Let’s Commemorate: My Four Years in College.

It isn’t until you are so close to the edge, so close that you can feel the wind push your hair and chill your bones, that you realize: this is it. You are leaving the warm comforting womb of college and academics and venturing off into the great, big world. You’re probably thinking, “I’m not ready,” and you’re probably right, you’re not. Fears of becoming unemployed forever, useless beyond opening pickle jars and killing flies, fill your head and you can’t see past that. You breakdown, you cry, you get back up again, you start over. This is the process of the college graduate. I am experiencing it, my friends are experiencing it, and you may too.

It’s fine.

You’re not alone.

I’ve been told that writing things down helps you deal with the stresses and anxieties at hand. Okay, time for one final assignment. If you feel sad or anxious or scared, take out your phone or a piece of paper or write on your hand exactly why you feel this way. Explore this feeling. Delve deep into your heart and pull out the fear, pull out the sadness, and look at it for what it is: temporary. Write them all down and after each one, in huge, bold letters write that word. Let them remain temporary and they won’t bother you anymore.

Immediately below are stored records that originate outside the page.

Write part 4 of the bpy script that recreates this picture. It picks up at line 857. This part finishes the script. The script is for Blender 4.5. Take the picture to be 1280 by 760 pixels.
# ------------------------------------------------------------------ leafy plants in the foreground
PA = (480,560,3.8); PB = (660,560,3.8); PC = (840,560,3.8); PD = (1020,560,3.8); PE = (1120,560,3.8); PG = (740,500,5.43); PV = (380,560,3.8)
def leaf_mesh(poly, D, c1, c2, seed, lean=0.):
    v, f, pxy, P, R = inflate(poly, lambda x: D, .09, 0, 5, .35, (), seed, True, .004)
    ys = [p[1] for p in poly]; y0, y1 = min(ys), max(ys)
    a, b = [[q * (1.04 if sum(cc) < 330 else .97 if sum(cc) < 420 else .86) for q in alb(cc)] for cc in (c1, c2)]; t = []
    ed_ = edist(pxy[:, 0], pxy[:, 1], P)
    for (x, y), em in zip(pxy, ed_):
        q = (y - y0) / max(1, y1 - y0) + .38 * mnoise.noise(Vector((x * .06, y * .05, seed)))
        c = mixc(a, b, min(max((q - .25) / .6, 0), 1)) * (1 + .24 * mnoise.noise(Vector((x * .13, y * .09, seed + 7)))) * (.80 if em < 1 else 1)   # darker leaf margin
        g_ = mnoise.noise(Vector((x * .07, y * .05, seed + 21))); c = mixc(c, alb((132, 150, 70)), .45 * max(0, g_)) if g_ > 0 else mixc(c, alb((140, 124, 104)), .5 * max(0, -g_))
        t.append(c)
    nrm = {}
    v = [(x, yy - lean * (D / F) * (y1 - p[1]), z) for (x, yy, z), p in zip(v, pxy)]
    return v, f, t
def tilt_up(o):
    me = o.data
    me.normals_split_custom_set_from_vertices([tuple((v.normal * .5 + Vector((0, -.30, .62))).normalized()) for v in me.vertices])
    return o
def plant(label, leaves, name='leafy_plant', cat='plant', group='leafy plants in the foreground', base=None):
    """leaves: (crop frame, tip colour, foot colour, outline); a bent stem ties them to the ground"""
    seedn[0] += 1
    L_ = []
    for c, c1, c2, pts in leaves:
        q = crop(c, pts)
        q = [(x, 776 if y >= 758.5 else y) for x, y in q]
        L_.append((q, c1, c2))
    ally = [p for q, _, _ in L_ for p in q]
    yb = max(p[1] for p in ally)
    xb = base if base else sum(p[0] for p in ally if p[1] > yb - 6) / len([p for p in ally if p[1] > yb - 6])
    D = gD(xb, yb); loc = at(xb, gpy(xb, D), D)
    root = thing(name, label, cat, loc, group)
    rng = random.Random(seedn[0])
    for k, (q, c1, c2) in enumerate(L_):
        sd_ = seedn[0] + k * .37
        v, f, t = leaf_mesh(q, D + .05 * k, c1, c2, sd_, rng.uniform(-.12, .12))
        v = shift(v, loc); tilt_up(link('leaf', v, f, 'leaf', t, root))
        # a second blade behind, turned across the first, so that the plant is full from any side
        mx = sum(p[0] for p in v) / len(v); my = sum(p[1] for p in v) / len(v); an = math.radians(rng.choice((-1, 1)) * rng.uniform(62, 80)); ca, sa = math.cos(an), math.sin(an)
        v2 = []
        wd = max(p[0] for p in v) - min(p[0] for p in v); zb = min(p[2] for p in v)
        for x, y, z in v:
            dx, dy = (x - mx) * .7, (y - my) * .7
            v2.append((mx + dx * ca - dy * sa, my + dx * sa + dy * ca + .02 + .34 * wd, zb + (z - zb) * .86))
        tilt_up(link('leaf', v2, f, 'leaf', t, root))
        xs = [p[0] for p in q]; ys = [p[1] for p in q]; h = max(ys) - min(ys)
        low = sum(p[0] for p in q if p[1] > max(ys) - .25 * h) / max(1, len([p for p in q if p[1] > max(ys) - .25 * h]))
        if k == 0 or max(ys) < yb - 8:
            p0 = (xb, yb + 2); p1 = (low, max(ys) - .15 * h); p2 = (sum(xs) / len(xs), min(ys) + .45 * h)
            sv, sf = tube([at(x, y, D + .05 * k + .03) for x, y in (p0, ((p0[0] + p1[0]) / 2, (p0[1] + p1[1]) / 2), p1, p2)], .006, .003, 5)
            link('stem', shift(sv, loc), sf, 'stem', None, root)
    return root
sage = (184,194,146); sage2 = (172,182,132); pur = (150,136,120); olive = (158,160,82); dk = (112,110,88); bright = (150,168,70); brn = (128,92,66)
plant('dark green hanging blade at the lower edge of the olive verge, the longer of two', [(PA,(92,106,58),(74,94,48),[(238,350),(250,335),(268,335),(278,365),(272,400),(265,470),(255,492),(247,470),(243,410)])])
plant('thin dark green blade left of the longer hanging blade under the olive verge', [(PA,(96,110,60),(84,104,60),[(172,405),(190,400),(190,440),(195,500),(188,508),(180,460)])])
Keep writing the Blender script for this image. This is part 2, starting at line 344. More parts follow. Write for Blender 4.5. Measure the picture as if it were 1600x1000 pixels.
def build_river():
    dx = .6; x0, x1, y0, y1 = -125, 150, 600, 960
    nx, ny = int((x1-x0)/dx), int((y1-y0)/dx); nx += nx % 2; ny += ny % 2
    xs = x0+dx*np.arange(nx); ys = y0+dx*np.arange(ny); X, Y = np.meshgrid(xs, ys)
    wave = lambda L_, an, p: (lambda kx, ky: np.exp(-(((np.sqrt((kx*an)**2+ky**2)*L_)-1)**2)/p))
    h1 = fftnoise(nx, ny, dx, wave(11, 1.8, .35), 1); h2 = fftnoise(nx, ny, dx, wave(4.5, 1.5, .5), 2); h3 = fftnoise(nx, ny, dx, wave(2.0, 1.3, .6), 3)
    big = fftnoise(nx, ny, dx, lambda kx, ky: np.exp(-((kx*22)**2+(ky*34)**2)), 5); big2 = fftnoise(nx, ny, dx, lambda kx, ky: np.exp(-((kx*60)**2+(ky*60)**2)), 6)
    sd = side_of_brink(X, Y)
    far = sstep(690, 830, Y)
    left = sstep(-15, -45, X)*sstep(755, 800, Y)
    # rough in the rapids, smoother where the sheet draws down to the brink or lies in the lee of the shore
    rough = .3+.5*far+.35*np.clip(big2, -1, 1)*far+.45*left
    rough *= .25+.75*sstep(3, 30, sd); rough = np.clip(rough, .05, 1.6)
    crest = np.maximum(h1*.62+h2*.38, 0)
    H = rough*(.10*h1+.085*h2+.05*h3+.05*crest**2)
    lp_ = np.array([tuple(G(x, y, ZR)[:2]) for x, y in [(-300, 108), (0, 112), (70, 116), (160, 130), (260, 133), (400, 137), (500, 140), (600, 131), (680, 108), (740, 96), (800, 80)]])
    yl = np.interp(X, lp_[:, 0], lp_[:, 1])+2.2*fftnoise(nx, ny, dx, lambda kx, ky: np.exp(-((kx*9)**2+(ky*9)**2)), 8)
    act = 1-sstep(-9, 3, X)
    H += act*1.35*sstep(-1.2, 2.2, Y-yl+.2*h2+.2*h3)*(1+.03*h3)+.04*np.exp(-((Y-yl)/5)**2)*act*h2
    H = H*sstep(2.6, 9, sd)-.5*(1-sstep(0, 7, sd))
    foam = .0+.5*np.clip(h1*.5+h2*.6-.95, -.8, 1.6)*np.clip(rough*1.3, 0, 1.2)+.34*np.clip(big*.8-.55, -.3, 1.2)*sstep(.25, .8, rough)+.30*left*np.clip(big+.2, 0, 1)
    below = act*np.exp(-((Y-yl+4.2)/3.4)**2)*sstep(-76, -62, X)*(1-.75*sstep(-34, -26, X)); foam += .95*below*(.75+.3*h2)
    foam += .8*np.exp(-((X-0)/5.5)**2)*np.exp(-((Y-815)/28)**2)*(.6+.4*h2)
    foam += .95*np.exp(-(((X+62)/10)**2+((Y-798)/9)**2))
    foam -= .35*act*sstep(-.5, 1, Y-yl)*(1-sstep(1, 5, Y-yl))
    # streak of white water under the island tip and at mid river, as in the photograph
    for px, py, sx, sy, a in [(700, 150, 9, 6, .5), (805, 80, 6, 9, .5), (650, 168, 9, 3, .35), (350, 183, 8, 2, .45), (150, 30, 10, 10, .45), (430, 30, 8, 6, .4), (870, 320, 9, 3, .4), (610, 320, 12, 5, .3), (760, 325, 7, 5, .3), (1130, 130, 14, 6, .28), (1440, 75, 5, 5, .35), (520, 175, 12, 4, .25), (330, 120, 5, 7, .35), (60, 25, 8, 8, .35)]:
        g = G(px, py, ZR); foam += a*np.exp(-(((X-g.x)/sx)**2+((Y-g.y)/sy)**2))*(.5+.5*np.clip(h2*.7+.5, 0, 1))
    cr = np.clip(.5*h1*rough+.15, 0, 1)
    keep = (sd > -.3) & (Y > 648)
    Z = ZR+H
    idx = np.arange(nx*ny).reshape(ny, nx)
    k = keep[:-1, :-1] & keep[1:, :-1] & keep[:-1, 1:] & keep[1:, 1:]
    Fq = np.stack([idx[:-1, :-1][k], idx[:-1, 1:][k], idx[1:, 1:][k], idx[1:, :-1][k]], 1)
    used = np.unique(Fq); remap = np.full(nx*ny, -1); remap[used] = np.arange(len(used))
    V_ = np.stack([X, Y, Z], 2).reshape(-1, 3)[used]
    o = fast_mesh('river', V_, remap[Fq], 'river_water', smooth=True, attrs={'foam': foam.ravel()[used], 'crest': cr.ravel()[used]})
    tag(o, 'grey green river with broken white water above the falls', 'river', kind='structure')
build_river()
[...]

I never saw myself graduating college. The process itself was grueling and tedious and expensive. You just think that there’s nothing more to life than this, right now. Class, drinks, study, tests, pay tuition. There may be no beauty in the process, but the product is stunningly radiant. Then you reach those penultimate days where the finish line is in sight and you can hear the cheering crowd. Your parents are crying with joy, your friends are with you, feet stamping the pavement, and you don’t know they’re there until you look around. Forget about the finish line, forget that it’s something ending. Look around at your family and your friends and see this for what it is: It’s the beginning. Your whole life is right there in front of you and it’s bright and shiny and new. It’s okay to be afraid of the unknown. It’s okay to not be ready. It’s okay to feel whatever you’re feeling.

I’m not ready, but that’s not going to stop me.